Eagle County approves new cell tower to improve Wolcott-area service

This rendering shows what the new 85-foot-tall Verizon monopine cell tower, approved by Eagle County, will look like. The tower will be build east of Eagle and north of Interstate 70 on property owned by Red Mountain Ranch Partnership.
Special to the Daily |

WOLCOTT — The Wolcott hole in cell coverage will soon be bridged, for Verizon customers at least.

Last week the Eagle County Commissioners unanimously approved Verizon’s proposal to build a new 85-foot monopine — a cell phone tower that looks like a pine tree — on a hillside east of Eagle. The new tower will improve the limited service in the Wolcott area. The site is on property owned by Red Mountain Ranch Partnership.

The tower will be powered by a diesel generator and enclosed with a chain link fence. Construction of the tower is expected to begin in the late spring.

“Their plan is to start construction as soon as the snow will allow them to,” said Eagle County planner Kris Valdez.

But there will be a slight delay. The cell tower approval includes a condition proposed by Colorado Parks and Wildlife that prohibits construction activities at the site between Dec. 1 and April 15 to minimize impact to wintering wildlife in the area.

Coverage and Capacity

According to Meagan Dorsch, a spokesperson for Verizon, the new cell tower will improve both coverage and capacity in the area.

“We heard the requests for improved service in the community and along (Interstate 70) as a whole,” Dorsch said.

She noted that most people understand the idea of coverage but the need for increased capacity is equally important. As an analogy, she pointed to I-70 itself. She said the cell tower’s capacity improvements would be equivalent to adding more lanes to the interstate, rather than increasing the speed limits along the highway.
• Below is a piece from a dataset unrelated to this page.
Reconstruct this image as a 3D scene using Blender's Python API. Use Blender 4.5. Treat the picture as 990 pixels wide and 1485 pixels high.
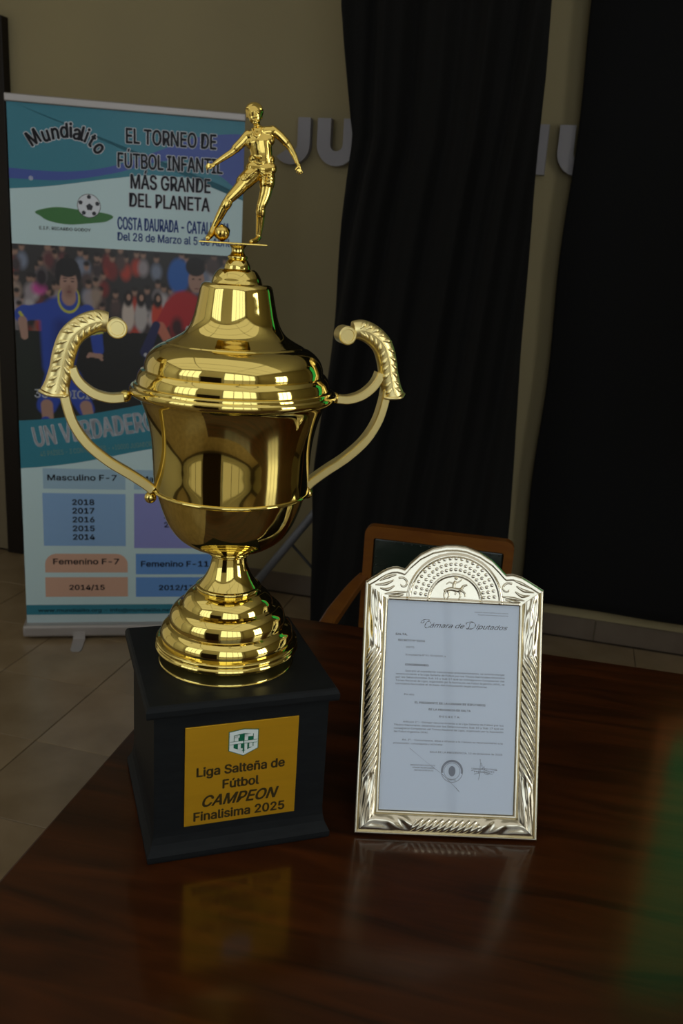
import bpy, bmesh, math, random
import numpy as np
from math import sin, cos, pi, radians, sqrt, atan2, hypot
from mathutils import Vector, Matrix, Euler
random.seed(7)
SC = bpy.context.scene
COL = SC.collection
for o in list(bpy.data.objects): bpy.data.objects.remove(o)

# ------------------------------------------------------------------ camera, light, exposure
TZ = 0.7577                     # table top height
FOC, PITCH, ROLL, CAMH = 1303.3, 0.2834, 0.0636, TZ + 0.79
cam_d = bpy.data.cameras.new('camera'); cam = bpy.data.objects.new('camera', cam_d); COL.objects.link(cam)
cam_d.sensor_fit = 'HORIZONTAL'; cam_d.sensor_width = 36.0; cam_d.lens = 36.0 * FOC / 990.0
fw = Vector((0, cos(PITCH), -sin(PITCH))); rt = Vector((1, 0, 0)); up = rt.cross(fw)
r2 = cos(ROLL) * rt + sin(ROLL) * up; u2 = -sin(ROLL) * rt + cos(ROLL) * up
cam.matrix_world = Matrix(((r2.x, u2.x, -fw.x, 0), (r2.y, u2.y, -fw.y, 0), (r2.z, u2.z, -fw.z, CAMH), (0, 0, 0, 1)))
cam_d.dof.use_dof = True; cam_d.dof.focus_distance = 1.38; cam_d.dof.aperture_fstop = 11
cam_d.clip_start = 0.02
SC.camera = cam
vs = SC.view_settings; vs.view_transform = 'Standard'; vs.look = 'None'; vs.gamma = 1; vs.use_curve_mapping = False
vs.exposure = 0.0
W_REAR, W_RIGHT, W_FILL_TOP, W_FILL_LOW = 1.65, 6.0, 0.62, 0.36     # radiance: daylight panes, then the added ceiling and low glow
wld = bpy.data.worlds.new('world'); SC.world = wld; wld.use_nodes = True
wld.node_tree.nodes['Background'].inputs[0].default_value = (0.45, 0.55, 0.7, 1)
wld.node_tree.nodes['Background'].inputs[1].default_value = 0.5

# room frame: s runs along the back wall to the right, d out of the wall towards the camera
WA, WY = -0.2421, 3.8638
CEIL = 3.15
S0, S1, DEP = -2.7, 3.5, 5.1
def wp(s, d, z=0.0): return Vector((s * cos(WA) + d * sin(WA), WY + s * sin(WA) - d * cos(WA), z))

# ------------------------------------------------------------------ materials
def srgb(r, g, b):
    f = lambda c: (c / 12.92 if c <= 0.04045 else ((c + 0.055) / 1.055) ** 2.4)
    return (f(r / 255), f(g / 255), f(b / 255), 1)
MATS = {}
def mat(name, col, rough=0.5, metal=0.0, spec=0.5, coat=0.0, coat_r=0.05, noise=None, bump=None, emis=None, sheen=0.0, rnd=0.0):
    """noise=(scale, colour2, amount, stretch)  bump=(scale, strength, distance)"""
    m = bpy.data.materials.new(name); m.use_nodes = True; nt = m.node_tree; N = nt.nodes; L = nt.links
    b = N['Principled BSDF']
    b.inputs['Base Color'].default_value = col if len(col) == 4 else (*col, 1)
    b.inputs['Roughness'].default_value = rough; b.inputs['Metallic'].default_value = metal
    b.inputs['Specular IOR Level'].default_value = spec
    b.inputs['Coat Weight'].default_value = coat; b.inputs['Coat Roughness'].default_value = coat_r
    b.inputs['Sheen Weight'].default_value = sheen
    tc = N.new('ShaderNodeTexCoord')
    src = None
    if noise:
        mp = N.new('ShaderNodeMapping'); L.new(tc.outputs['Object'], mp.inputs[0])
        st = noise[3] if len(noise) > 3 else (1, 1, 1)
        mp.inputs['Scale'].default_value = st
        nz = N.new('ShaderNodeTexNoise'); nz.inputs['Scale'].default_value = noise[0]; nz.inputs['Detail'].default_value = 5
        L.new(mp.outputs[0], nz.inputs['Vector'])
        rp = N.new('ShaderNodeValToRGB'); rp.color_ramp.elements[0].position = 0.35; rp.color_ramp.elements[1].position = 0.68
        rp.color_ramp.elements[0].color = (0, 0, 0, 1); rp.color_ramp.elements[1].color = (noise[2],) * 3 + (1,)
        L.new(nz.outputs['Fac'], rp.inputs[0])
        mx = N.new('ShaderNodeMix'); mx.data_type = 'RGBA'
        L.new(rp.outputs[0], mx.inputs[0]); mx.inputs[6].default_value = b.inputs['Base Color'].default_value[:]
        mx.inputs[7].default_value = noise[1] if len(noise[1]) == 4 else (*noise[1], 1)
        L.new(mx.outputs[2], b.inputs['Base Color']); src = mx.outputs[2]
    if rnd:
        oi = N.new('ShaderNodeObjectInfo'); hs = N.new('ShaderNodeHueSaturation')
        mr = N.new('ShaderNodeMapRange'); mr.inputs[3].default_value = 1 - rnd; mr.inputs[4].default_value = 1 + rnd
        L.new(oi.outputs['Random'], mr.inputs[0]); L.new(mr.outputs[0], hs.inputs['Value'])
        if src: L.new(src, hs.inputs['Color'])
        else: hs.inputs['Color'].default_value = b.inputs['Base Color'].default_value[:]
        L.new(hs.outputs[0], b.inputs['Base Color'])
    if bump:
        nz2 = N.new('ShaderNodeTexNoise'); nz2.inputs['Scale'].default_value = bump[0]; nz2.inputs['Detail'].default_value = 3
        L.new(tc.outputs['Object'], nz2.inputs['Vector'])
        bp = N.new('ShaderNodeBump'); bp.inputs['Strength'].default_value = bump[1]; bp.inputs['Distance'].default_value = bump[2]
        L.new(nz2.outputs['Fac'], bp.inputs['Height']); L.new(bp.outputs[0], b.inputs['Normal'])
    if emis:
        b.inputs['Emission Color'].default_value = emis[0]; b.inputs['Emission Strength'].default_value = emis[1]
    MATS[name] = m
    return m

GOLD = mat('polished_gold', (0.84, 0.66, 0.20), 0.055, 1.0, bump=(14, 0.02, 0.004))
GOLDF = mat('cast_gold', (0.80, 0.58, 0.15), 0.13, 1.0, bump=(260, 0.12, 0.0006))
GOLDH = mat('satin_gold', (0.96, 0.80, 0.36), 0.36, 1.0)
SILV = mat('champagne_silver', (0.76, 0.70, 0.56), 0.21, 1.0, noise=(30, (0.64, 0.58, 0.44), 0.5), bump=(120, 0.06, 0.001))
SILVB = mat('bright_silver', (0.90, 0.87, 0.80), 0.10, 1.0)
PLINTH = mat('black_lacquered_wood', (0.009, 0.010, 0.011), 0.5, 0, 0.10, noise=(40, (0.014, 0.016, 0.017), 0.5, (1, 1, 4)), bump=(90, 0.15, 0.0008))
PLAQUE = mat('brass_plaque', (0.90, 0.48, 0.02), 0.36, 0.7, noise=(60, (0.80, 0.42, 0.02), 0.6, (0.1, 1, 1)))
ENGR = mat('engraved_brown_ink', (0.085, 0.055, 0.012), 0.5)
EMW = mat('emblem_white', (0.75, 0.82, 0.80), 0.4); EMG = mat('emblem_green', (0.0, 0.13, 0.06), 0.4)
WALL = mat('olive_beige_paint', srgb(162, 149, 114), 0.85, 0, 0.2, noise=(1.3, srgb(152, 140, 110), 0.7), bump=(9, 0.12, 0.01))
CEILM = mat('cream_ceiling_paint', srgb(228, 222, 205), 0.9, 0, 0.2)
TILE = mat('beige_floor_tile', srgb(146, 126, 98), 0.30, 0, 0.45, noise=(6, srgb(118, 98, 70), 0.75), bump=(5, 0.04, 0.004), rnd=0.08)
GROUT = mat('dark_grout', srgb(64, 52, 40), 0.9)
SKIRT = mat('skirting_tile_glaze', srgb(112, 100, 88), 0.35, 0, 0.4, noise=(5, srgb(92, 80, 70), 0.7), rnd=0.06)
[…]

“People are using a whole lot more data these days,” Dorsch said. She noted the association that represents all wireless carriers in the county estimates 10 trillion megabytes of data will be used this year. That’s equivalent to downloading 15 million Netflix movies every day.

“We are just trying to meet that demand,” Dorsch said.

Special use

The cell tower construction required a special use permit from the county, but in their analysis of the proposal, county staff determined that the application conformed with all of the standards to allow construction.

“We are excited to see service in under-served areas,” Valdez said.

In their approval of the application, along with the wintering wildlife restriction, the county commissioners placed a condition on the permit requiring Verizon to provide necessary documentation to the Federal Aviation Administration to determine if any height restrictions and/or lighting would be required for the tower. Additionally, the county stipulated that, to the greatest extent practical, the tower construction would comply with the “recommended best practices for communication tower design, siting, construction, operation maintenance and decommissions from the Division of Migratory Bird Management for the U.S. Fish and Wildlife Service.”

Dorsch said the county approval is just one regulatory process the company has to complete before it can build the tower. Verizon will also need state and federal approval before it can proceed with construction. Once all the permits have been issues, Dorsch said construction of the tower will take approximately 90 days.